July 18, 2007

Self-Esteem Happens to Other People

Dear Reader,
I have not blogged lately because I'm too busy thinking about my Botox. It was due to wear off any day now, and I've been trying to decide whether or not to get more. On the one hand, I looked younger, and as a side note, surprised. On the other hand, I suffered from puffy eyes more. Puffy eyes is a side-effect of Botox that doctors don't won't you to know about.

So for the last three months, I've been debating, do I want to do Botox again, and if so, can I deal with looking like a heroin addict? Puffy eyes makes the veins under my eyes more visible. That is not good.

Today, the damn Botox finally wore off. My eyes are not puffy, but on my right eye, especially, there are wicked wrinkles. I turned to Kiehls, my mainstay. I drank some wine. I am getting on a plane at midnight and I am flying to Savannah, where there is more humidity than common sense. I hope the humidity helps. Savannah is, by all accounts, more fun than Botox. On the other hand, the only place I can think of that is more humid than Savannah is the Rain Forest. They have things that kill you in the Rain Forest, at least the part that still remains.

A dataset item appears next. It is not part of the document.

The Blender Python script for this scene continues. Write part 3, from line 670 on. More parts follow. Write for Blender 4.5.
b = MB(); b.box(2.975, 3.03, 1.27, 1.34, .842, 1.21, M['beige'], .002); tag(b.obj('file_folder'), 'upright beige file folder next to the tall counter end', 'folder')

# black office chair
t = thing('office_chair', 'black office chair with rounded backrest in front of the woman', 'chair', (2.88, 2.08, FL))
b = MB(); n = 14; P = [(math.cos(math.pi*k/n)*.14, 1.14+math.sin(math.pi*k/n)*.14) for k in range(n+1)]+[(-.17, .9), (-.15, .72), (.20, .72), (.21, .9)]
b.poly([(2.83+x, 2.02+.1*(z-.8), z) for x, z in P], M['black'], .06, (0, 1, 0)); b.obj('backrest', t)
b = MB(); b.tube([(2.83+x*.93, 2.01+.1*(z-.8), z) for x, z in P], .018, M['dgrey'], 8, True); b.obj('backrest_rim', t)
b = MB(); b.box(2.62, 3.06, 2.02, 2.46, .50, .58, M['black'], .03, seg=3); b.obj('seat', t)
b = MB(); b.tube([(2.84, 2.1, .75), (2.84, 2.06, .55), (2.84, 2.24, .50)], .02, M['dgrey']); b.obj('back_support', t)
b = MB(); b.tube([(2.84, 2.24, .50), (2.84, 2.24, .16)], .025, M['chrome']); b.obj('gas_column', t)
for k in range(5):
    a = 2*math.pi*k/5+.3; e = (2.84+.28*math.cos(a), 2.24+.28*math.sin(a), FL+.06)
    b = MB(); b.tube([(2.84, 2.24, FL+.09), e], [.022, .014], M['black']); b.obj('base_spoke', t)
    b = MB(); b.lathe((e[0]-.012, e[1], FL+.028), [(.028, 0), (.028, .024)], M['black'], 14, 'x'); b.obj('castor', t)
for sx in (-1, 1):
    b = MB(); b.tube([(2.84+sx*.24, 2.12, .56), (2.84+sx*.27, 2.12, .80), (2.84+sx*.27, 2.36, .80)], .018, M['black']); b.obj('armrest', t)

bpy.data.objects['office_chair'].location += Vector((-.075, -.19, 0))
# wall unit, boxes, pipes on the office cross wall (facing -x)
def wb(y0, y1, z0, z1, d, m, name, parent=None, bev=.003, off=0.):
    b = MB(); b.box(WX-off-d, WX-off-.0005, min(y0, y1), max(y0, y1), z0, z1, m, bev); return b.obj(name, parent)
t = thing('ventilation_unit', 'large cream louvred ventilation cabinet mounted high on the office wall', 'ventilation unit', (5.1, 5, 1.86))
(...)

What would Al Gore do?

Regardless of what Al would do (obviously, by looking at him he does not do Botox) I still do not know if I will do another round of Botox or just relocate to the Rain Forest. On the one hand, if I relocate to the Rain Forest, I will have snakes and jumping spiders to concern myself with. If I do Botox, I have to deal with puffy eyes. You F'ing tell me, which is worse? Unless you are a man, you will not understand.